May 5, 2014 Last Updated 8:44 am

Bloomberg announces the first of its new digital destinations: Bloomberg Politics

Media veterans Mark Halperin and John Heilemann will oversee new venture and all political coverage across Bloomberg platforms

The first of its new digital media initiatives has been unveiled by Bloomberg this morning: Bloomberg Politics, a new brand that will involve a new web destination, as well as a new daily television show that will stream online.

The new brand will be overseen by media veterans Mark Halperin and John Heilemann. Halperin has previous served as editor-at-large and senior political analyst for TIME magazine. John Heilemann previously served as national affairs editor for New York magazine and a political analyst for MSNBC.

Bloomberg-flag“We have a new, aggressive vision for what our media products can be going forward and Bloomberg Politics is the model for how we will be re-architecting our approach to consumer media,” Bloomberg Media Group CEO Justin B. Smith said. “Mark and John have a remarkable and unrivaled track record of leading the conversation around American politics in print, online, and on TV. They are also representative of an important new breed of journalist that works seamlessly and prolifically across digital, video, print and live platforms. They bring an extraordinary capacity for immersive storytelling, sharp analysis, and breaking news – and they will help us differentiate our political coverage from a crowded field through a full multi-platform approach.”

Unlike many established media brands, such as the NYT, Bloomberg is taking a more natural approach to its new digital initiatives – one that creates new brands, new destinations. In March of this year, Bloomberg announced that it was taking a different approach, investing in new initiatives that can attract new digital readers.

“As our traditional competitors buckle under their own legacy weight, we are unencumbered, benefiting from a series of unique corporate advantages: the Bloomberg business model; our owner’s insistence on long-term perspective; a culture of disruption; and an established tradition of high-quality journalism,” Smith wrote in on in March.

“Our strategy calls for building out a portfolio of new digital assets that better align our content offerings to global business audience segments. This realignment will help us go bolder and deeper, signaling to consumers outside of finance that Bloomberg has the media products for them, while providing advertisers with a more targeted way to reach their most important audiences.”

The first of these new digital assets will be Bloomberg Politics, which can serve as both a new destination, as well as a resource to feed content to the main brand. The alternative approach, of course, is hiring new talent, and keeping the assets locked away to support the legacy brand. This is the approach far too many newspapers are taking, with the predictable results that the journalists involved eventually leave for new media start-ups.
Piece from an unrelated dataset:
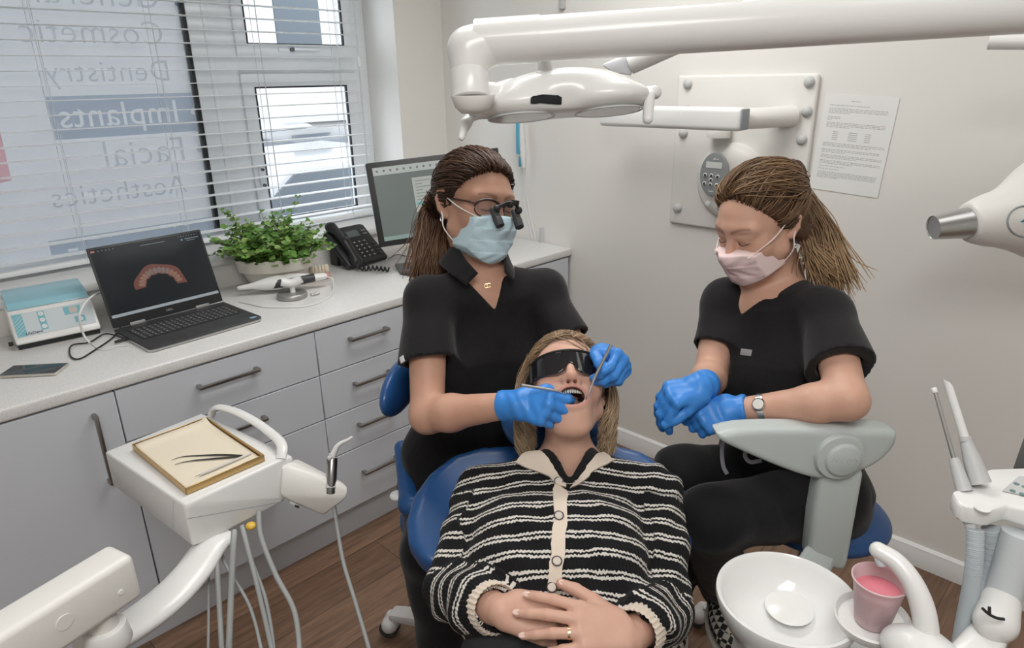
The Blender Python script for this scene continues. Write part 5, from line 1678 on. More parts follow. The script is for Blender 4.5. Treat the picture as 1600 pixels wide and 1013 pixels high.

“Bloomberg Politics represents a significant strengthening of our political and government coverage and underscores our commitment to definitive and exceptional journalism across all our platforms,” Bloomberg News Editor-In-Chief Matthew Winkler said in the company’s announcement. “Mark and John will work closely with the new leadership of our Washington bureau to break more news and give more visibility to the award-winning reporting at Bloomberg News.”